Sono le 10,41 quando Papa Francesco, domenica 4 settembre, eleva agli onori degli altari Madre Teresa di Calcutta, al secolo Gonxha Agnes Bojaxhiu, pronunciando la formula di canonizzazione con la quale ha iscritto nell’albo dei santi la piccola “matita di Dio” nata nel 1910 a Skopje da genitori albanesi e morta a Calcutta nel 1997, fondatrice della Congregazione delle Missionarie della Carità e dei Missionari della Carità. L’annuncio è stato accolto dall’applauso degli oltre centomila fedeli, che hanno gremito piazza San Pietro per l’occasione, sin dalle prime ore del mattino. Sulla facciata della basilica vaticana campeggia l’arazzo con l’immagine di Madre Teresa sorridente. La celebrazione è iniziata con la lunga processione dei concelebranti: 70 cardinali, 400 vescovi e oltre 1700 sacerdoti di varie nazioni. Presenti alla Messa anche diversi capi di Stato e di governo. Subito dopo la canonizzazione è stato portato in processione sull’altare il reliquiario a forma di croce, sormontato da un grande cuore nei colori del sari delle Missionarie della carità.
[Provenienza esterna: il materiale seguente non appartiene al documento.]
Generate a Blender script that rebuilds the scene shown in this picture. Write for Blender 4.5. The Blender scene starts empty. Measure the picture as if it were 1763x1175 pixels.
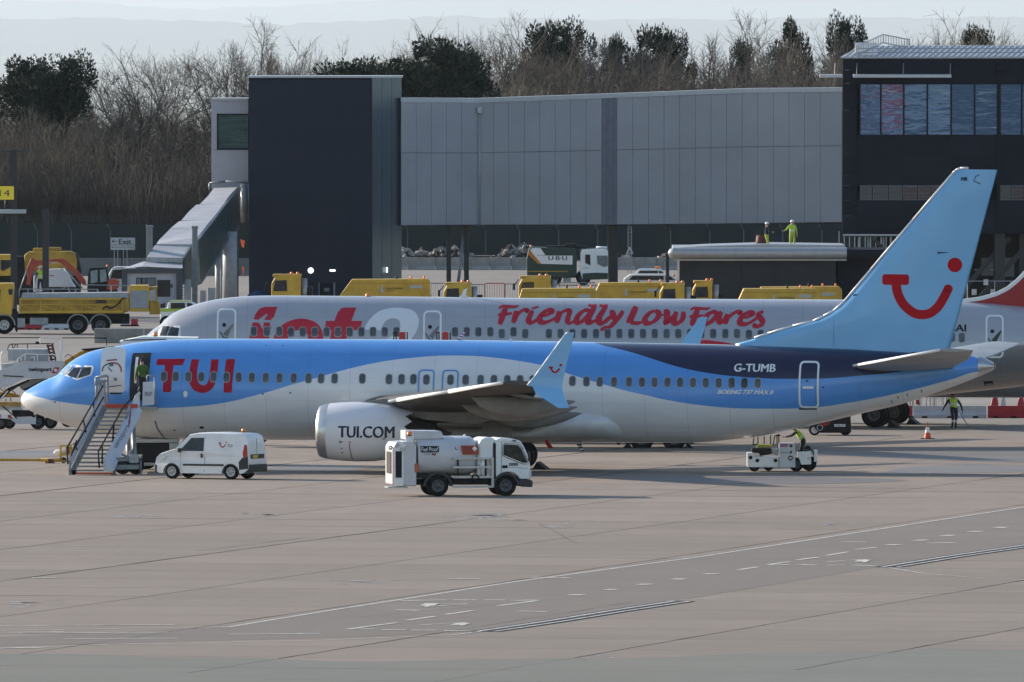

Accanto agli ultimi. “Madre Teresa, in tutta la sua esistenza, è stata generosa dispensatrice della misericordia divina, rendendosi a tutti disponibile attraverso l’accoglienza e la difesa della vita umana, quella non nata e quella abbandonata e scartata”. Questo il segreto della santità della piccola suora di origini albanesi, come ha spiegato Papa Francesco nell’omelia. La fondatrice delle Missionarie della Carità, infatti, “si è impegnata in difesa della vita proclamando incessantemente che ‘chi non è ancora nato è il più debole, il più piccolo, il più misero”. Non solo. “Si è chinata sulle persone sfinite, lasciate morire ai margini delle strade, riconoscendo la dignità che Dio aveva loro dato” e “ha fatto sentire la sua voce ai potenti della terra, perché riconoscessero le loro colpe dinanzi ai crimini – dinanzi ai crimini! – della povertà creata da loro stessi”. Per la nuova santa “la misericordia è stata il ‘sale’ che dava sapore a ogni sua opera, e la ‘luce’ che rischiarava le tenebre di quanti non avevano più neppure lacrime per piangere la loro povertà e sofferenza”.
Testimone eloquente. La “missione” di Madre Teresa di Calcutta “nelle periferie delle città e nelle periferie esistenziali permane ai nostri giorni come testimonianza eloquente della vicinanza di Dio ai più poveri tra i poveri”, ha, quindi, evidenziato il Pontefice, consegnando “questa emblematica figura di donna e di consacrata a tutto il mondo del volontariato: lei sia il vostro modello di santità!”. La canonizzazione della fondatrice delle Missionarie della carità, infatti, è stato il clou del Giubileo dedicato al mondo del volontariato e agli operatori di carità, che si è svolto a Roma dal 2 al 4 settembre. “Penso – ha aggiunto il Santo Padre – che, forse, avremo un po’ di difficoltà nel chiamarla Santa Teresa: la sua santità è tanto vicina a noi, tanto tenera e feconda che spontaneamente continueremo a dirle Madre Teresa”. Francesco ha anche espresso l’auspicio che “questa instancabile operatrice di misericordia ci aiuti a capire sempre più che l’unico nostro criterio di azione è l’amore gratuito, libero da ogni ideologia e da ogni vincolo e riversato verso tutti senza distinzione di lingua, cultura, razza o religione”. Riprendendo una frase di Madre Teresa – “Forse non parlo la loro lingua, ma posso sorridere” -, il Papa ha concluso: “Portiamo nel cuore il suo sorriso e doniamolo a quanti incontriamo nel nostro cammino, specialmente a quanti soffrono. Apriremo così orizzonti di gioia e di speranza a tanta umanità sfiduciata e bisognosa di comprensione e di tenerezza”.